**PROVIDED MATERIAL**
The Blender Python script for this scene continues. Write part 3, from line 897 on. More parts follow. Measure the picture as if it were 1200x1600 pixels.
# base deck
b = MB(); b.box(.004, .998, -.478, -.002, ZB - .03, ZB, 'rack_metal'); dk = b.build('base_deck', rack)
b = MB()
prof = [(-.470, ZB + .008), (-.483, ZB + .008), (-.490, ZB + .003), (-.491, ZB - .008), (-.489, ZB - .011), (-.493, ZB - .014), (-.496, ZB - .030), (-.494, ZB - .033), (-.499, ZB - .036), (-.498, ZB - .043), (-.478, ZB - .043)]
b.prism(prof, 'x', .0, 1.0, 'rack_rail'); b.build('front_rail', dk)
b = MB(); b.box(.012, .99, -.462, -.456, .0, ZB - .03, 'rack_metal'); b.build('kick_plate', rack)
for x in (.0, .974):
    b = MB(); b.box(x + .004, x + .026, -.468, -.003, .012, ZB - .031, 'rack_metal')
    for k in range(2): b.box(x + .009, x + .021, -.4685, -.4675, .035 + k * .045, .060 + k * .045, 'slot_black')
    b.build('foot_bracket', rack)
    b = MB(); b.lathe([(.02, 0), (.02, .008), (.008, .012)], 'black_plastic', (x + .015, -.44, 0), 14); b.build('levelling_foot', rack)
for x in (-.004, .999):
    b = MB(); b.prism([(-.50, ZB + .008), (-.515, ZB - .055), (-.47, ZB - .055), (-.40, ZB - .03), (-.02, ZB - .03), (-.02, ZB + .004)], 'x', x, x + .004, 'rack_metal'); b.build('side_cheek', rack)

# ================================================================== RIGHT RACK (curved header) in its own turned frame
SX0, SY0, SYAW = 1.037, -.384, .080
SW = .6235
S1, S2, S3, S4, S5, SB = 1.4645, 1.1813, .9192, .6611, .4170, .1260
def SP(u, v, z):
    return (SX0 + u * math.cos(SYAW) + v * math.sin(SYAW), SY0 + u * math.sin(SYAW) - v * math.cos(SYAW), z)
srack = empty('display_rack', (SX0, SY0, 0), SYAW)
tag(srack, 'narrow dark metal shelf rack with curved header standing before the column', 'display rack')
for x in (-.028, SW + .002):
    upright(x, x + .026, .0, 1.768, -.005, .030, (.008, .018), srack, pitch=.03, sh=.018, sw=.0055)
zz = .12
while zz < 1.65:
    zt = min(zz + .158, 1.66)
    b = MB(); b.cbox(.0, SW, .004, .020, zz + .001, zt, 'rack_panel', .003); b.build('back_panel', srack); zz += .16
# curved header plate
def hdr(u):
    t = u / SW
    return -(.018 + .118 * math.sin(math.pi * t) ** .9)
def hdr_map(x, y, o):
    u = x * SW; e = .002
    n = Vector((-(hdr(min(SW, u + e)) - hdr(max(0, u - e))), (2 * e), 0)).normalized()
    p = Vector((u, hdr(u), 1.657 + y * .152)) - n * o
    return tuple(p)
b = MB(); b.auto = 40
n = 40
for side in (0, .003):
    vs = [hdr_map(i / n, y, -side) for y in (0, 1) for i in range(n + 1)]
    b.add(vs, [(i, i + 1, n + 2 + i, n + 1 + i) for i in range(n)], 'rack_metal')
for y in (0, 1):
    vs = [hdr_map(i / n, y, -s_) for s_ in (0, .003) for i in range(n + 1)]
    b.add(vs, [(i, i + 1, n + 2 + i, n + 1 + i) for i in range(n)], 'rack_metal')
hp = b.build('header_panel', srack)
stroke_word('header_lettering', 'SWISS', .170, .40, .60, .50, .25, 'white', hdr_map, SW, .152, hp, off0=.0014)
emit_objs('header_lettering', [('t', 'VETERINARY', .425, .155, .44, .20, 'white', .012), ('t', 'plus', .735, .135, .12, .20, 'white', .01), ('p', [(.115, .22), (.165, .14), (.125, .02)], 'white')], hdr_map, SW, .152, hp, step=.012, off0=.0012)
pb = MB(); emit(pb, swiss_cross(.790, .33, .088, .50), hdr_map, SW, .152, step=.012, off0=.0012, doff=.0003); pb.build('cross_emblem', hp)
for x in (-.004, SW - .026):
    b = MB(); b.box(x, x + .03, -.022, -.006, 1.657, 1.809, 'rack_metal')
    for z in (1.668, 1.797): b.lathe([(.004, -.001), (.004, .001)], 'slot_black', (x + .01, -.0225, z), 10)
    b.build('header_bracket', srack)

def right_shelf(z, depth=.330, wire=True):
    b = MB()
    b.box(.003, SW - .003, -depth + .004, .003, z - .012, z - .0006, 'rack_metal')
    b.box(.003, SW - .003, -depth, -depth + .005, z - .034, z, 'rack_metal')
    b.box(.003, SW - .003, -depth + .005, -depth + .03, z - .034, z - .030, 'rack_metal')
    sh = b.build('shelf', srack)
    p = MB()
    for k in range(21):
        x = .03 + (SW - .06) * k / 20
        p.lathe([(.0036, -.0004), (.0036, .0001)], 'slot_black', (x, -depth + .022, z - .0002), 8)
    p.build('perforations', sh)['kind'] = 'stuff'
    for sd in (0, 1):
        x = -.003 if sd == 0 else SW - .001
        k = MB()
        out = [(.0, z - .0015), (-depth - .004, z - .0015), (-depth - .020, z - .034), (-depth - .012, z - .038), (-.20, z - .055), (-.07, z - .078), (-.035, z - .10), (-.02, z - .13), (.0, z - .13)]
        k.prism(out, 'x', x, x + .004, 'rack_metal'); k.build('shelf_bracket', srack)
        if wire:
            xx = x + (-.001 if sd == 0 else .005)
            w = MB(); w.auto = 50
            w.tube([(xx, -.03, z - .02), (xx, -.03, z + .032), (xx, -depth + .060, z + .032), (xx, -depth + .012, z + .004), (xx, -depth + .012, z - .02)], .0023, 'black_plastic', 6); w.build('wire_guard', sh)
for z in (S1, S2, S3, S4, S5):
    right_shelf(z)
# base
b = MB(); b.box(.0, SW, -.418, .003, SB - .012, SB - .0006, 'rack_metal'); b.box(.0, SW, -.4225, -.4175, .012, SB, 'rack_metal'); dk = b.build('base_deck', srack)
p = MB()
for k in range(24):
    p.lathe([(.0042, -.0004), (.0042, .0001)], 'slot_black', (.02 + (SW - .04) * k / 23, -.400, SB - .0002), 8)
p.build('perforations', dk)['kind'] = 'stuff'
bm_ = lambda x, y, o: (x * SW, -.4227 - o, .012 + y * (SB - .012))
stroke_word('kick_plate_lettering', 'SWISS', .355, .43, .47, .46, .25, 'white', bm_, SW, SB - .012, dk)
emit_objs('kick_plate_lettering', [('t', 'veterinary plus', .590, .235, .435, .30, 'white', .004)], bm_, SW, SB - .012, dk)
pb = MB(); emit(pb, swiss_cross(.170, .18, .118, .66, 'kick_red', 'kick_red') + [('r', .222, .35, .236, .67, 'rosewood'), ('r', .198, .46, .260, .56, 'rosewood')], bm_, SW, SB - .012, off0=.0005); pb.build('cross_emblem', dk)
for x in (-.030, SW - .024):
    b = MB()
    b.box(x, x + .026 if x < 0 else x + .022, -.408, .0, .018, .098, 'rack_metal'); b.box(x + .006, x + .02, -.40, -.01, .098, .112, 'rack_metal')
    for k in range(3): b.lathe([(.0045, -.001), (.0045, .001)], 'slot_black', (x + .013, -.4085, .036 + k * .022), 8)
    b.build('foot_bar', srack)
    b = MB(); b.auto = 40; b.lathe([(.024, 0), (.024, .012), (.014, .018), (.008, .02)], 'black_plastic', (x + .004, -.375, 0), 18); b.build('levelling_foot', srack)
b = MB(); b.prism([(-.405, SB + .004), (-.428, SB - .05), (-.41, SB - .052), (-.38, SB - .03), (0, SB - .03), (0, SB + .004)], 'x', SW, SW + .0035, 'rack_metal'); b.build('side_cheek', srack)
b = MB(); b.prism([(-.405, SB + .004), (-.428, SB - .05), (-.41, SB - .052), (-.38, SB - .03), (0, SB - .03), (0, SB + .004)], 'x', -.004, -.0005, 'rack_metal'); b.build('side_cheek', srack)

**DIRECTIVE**
In the listing above, reproduce the first line and each one after it through the line that contains "b = MB(); b.prism([(-.50, ZB".

**ANSWER**
The Blender Python script for this scene continues. Write part 3, from line 897 on. More parts follow. Measure the picture as if it were 1200x1600 pixels.
# base deck
b = MB(); b.box(.004, .998, -.478, -.002, ZB - .03, ZB, 'rack_metal'); dk = b.build('base_deck', rack)
b = MB()
prof = [(-.470, ZB + .008), (-.483, ZB + .008), (-.490, ZB + .003), (-.491, ZB - .008), (-.489, ZB - .011), (-.493, ZB - .014), (-.496, ZB - .030), (-.494, ZB - .033), (-.499, ZB - .036), (-.498, ZB - .043), (-.478, ZB - .043)]
b.prism(prof, 'x', .0, 1.0, 'rack_rail'); b.build('front_rail', dk)
b = MB(); b.box(.012, .99, -.462, -.456, .0, ZB - .03, 'rack_metal'); b.build('kick_plate', rack)
for x in (.0, .974):
    b = MB(); b.box(x + .004, x + .026, -.468, -.003, .012, ZB - .031, 'rack_metal')
    for k in range(2): b.box(x + .009, x + .021, -.4685, -.4675, .035 + k * .045, .060 + k * .045, 'slot_black')
    b.build('foot_bracket', rack)
    b = MB(); b.lathe([(.02, 0), (.02, .008), (.008, .012)], 'black_plastic', (x + .015, -.44, 0), 14); b.build('levelling_foot', rack)
for x in (-.004, .999):
    b = MB(); b.prism([(-.50, ZB + .008), (-.515, ZB - .055), (-.47, ZB - .055), (-.40, ZB - .03), (-.02, ZB - .03), (-.02, ZB + .004)], 'x', x, x + .004, 'rack_metal'); b.build('side_cheek', rack)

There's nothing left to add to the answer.